In 1984 his cousin, Robert Tanenbaum, a successful trial lawyer, called him from his offices in Los Angeles asking him to look at the first hundred pages of a book he had written at the request of the publishing house Franklin Watts (now part of Scholastic). He says "I called him, and I said, 'This is unsalvageable. It's not a novel, it has no characters, no plot, nothing.'"
In return for half the advance, Gruber rewrote the novel, they renegotiated the contract and went into business. This arrangement continued for 14 books. Gruber says he created the characters and the novels based on stories Tanenbaum told him, or transcripts of cases Tanenbaum had worked on. However, Gruber's credit was limited to a thank you on the acknowledgements page.
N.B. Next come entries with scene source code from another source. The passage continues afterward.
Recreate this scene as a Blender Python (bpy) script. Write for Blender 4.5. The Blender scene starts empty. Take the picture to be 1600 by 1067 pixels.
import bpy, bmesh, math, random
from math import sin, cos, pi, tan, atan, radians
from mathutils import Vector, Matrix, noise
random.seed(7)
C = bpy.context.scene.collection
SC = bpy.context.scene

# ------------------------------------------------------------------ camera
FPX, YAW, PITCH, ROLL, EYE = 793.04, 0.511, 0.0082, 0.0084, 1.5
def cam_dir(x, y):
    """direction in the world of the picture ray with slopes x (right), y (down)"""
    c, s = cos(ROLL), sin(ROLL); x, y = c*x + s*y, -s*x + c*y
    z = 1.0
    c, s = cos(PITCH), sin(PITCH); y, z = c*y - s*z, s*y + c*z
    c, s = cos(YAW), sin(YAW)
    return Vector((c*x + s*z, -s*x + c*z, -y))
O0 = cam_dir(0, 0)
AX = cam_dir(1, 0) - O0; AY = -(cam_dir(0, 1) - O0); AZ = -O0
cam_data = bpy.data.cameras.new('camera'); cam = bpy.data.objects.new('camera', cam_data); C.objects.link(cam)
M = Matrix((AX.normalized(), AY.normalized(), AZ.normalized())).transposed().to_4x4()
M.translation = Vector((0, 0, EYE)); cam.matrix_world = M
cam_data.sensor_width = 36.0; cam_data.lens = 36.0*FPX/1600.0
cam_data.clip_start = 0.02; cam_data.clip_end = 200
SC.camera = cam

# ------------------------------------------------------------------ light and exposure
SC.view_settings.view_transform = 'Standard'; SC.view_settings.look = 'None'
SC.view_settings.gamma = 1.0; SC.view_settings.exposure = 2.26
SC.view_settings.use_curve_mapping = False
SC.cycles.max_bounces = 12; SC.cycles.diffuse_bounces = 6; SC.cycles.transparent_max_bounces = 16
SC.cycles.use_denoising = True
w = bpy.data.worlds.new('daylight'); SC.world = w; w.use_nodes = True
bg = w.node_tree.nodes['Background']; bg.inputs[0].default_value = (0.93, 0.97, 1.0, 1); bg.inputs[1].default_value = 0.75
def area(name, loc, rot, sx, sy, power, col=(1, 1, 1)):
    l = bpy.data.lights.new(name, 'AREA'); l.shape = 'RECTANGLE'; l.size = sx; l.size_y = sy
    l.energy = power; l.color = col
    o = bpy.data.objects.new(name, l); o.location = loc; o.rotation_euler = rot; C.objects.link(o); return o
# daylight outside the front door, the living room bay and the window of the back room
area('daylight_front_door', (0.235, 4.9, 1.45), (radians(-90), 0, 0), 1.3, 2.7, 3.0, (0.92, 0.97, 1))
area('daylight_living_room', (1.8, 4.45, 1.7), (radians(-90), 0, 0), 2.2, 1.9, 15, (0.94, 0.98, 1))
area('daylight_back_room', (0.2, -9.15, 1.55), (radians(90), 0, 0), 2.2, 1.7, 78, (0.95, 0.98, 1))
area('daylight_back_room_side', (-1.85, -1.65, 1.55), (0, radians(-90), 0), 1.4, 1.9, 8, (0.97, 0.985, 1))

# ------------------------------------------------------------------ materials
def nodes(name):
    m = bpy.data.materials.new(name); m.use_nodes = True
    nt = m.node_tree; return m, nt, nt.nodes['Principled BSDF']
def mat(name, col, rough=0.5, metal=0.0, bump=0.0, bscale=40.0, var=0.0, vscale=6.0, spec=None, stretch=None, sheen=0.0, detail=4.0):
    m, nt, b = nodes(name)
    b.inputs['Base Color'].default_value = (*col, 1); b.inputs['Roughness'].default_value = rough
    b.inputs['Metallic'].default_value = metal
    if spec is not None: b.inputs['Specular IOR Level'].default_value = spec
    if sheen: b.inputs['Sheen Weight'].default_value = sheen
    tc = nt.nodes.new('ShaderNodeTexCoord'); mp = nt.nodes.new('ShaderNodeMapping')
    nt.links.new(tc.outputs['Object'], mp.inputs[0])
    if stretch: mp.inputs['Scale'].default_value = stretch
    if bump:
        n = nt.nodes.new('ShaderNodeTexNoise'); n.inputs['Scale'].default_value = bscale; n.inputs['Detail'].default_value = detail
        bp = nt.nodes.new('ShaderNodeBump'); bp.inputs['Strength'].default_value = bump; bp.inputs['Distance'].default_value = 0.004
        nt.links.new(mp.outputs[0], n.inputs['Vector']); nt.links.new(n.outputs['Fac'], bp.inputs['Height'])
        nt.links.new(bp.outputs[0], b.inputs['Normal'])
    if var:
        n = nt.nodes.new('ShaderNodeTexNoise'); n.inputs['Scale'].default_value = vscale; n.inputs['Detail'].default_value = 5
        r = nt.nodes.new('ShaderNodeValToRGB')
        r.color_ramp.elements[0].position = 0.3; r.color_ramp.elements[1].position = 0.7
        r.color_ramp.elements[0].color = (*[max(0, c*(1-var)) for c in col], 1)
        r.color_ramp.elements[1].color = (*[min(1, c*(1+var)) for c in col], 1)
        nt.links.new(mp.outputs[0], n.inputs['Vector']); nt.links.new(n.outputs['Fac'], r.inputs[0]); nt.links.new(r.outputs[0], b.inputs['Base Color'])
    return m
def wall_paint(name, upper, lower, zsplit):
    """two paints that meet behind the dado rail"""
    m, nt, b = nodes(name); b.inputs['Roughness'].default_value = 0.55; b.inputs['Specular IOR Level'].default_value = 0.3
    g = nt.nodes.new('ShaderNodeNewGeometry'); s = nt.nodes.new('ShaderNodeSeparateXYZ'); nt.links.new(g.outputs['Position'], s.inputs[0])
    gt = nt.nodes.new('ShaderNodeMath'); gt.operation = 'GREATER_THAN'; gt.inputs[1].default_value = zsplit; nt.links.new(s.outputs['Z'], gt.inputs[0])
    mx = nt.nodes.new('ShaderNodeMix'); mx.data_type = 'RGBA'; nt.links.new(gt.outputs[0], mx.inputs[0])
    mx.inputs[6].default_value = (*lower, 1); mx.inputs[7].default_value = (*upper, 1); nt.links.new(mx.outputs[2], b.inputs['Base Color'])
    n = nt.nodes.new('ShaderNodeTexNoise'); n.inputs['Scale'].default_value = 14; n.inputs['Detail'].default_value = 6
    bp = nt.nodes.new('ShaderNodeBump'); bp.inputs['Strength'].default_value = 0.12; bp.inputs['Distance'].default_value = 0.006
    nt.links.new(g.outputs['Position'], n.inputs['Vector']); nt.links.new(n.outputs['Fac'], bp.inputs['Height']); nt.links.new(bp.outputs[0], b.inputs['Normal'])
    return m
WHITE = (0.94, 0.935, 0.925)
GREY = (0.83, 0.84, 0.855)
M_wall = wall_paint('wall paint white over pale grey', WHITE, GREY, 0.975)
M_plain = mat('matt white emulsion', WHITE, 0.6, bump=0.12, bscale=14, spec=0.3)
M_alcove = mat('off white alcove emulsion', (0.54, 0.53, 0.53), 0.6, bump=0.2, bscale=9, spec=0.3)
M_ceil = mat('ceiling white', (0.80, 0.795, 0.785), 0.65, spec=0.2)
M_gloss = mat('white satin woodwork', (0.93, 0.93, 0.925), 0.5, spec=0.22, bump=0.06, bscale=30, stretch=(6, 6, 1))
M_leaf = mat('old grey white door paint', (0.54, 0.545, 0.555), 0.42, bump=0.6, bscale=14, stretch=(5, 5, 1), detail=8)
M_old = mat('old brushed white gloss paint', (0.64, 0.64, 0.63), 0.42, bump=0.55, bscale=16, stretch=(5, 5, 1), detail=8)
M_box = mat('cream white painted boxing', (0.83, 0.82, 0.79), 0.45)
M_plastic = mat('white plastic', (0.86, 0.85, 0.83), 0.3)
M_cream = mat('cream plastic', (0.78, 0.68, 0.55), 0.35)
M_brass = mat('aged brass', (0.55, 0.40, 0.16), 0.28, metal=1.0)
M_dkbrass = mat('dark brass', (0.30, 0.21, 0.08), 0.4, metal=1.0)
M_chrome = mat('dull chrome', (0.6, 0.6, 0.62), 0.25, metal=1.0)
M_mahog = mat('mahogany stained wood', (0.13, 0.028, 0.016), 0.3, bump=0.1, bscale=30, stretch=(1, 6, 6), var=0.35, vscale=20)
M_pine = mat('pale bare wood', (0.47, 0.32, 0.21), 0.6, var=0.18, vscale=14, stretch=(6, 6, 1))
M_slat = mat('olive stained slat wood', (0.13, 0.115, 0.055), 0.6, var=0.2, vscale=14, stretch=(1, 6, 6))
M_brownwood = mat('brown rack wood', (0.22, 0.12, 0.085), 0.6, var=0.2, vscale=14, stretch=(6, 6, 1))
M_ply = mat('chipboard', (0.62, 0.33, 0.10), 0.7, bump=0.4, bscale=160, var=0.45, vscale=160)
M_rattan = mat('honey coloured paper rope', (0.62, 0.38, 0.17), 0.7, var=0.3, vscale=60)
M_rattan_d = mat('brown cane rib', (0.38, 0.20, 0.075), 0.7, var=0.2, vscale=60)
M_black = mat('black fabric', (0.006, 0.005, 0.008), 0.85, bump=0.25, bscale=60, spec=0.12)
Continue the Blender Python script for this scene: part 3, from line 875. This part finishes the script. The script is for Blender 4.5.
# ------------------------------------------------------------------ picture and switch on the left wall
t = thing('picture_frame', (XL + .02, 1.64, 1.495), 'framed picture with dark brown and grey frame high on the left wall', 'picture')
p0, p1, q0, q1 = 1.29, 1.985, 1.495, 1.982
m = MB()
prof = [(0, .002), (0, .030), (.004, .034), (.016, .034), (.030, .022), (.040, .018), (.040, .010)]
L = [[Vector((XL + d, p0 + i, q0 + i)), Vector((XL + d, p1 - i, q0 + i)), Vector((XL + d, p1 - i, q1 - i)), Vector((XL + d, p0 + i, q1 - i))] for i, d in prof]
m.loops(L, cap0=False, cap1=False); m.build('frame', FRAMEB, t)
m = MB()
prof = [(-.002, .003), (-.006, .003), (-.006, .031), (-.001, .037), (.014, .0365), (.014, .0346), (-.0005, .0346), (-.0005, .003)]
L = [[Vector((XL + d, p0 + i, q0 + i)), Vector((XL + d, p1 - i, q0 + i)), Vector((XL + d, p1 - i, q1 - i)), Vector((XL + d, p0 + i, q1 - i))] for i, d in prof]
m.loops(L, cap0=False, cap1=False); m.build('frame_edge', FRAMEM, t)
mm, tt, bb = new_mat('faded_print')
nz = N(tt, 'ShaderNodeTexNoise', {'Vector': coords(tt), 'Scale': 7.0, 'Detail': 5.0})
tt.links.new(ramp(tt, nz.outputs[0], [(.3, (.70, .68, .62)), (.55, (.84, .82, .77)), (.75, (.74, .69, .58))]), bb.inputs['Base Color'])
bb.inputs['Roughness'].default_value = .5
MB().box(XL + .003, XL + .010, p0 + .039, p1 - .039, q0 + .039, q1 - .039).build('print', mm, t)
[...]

When Gruber realized that he would never get cover credit for his work with Tanenbaum he started writing The Witch's Boy in 1996, but was unable to find a publisher. So he started to write Tropic of Night. Tropic of Night is set in Miami, Long Island and West Africa and tells the story of a series of ritualistic murders that sweep Miami. The book has strong supernatural elements, although Gruber points out, 'there is no supernatural. It's all part of the universe, although the universe is queerer than we suppose.
He lives in Seattle in an old fishing bungalow overlooking Lake Washington and Mercer Island, with his wife who is an artist.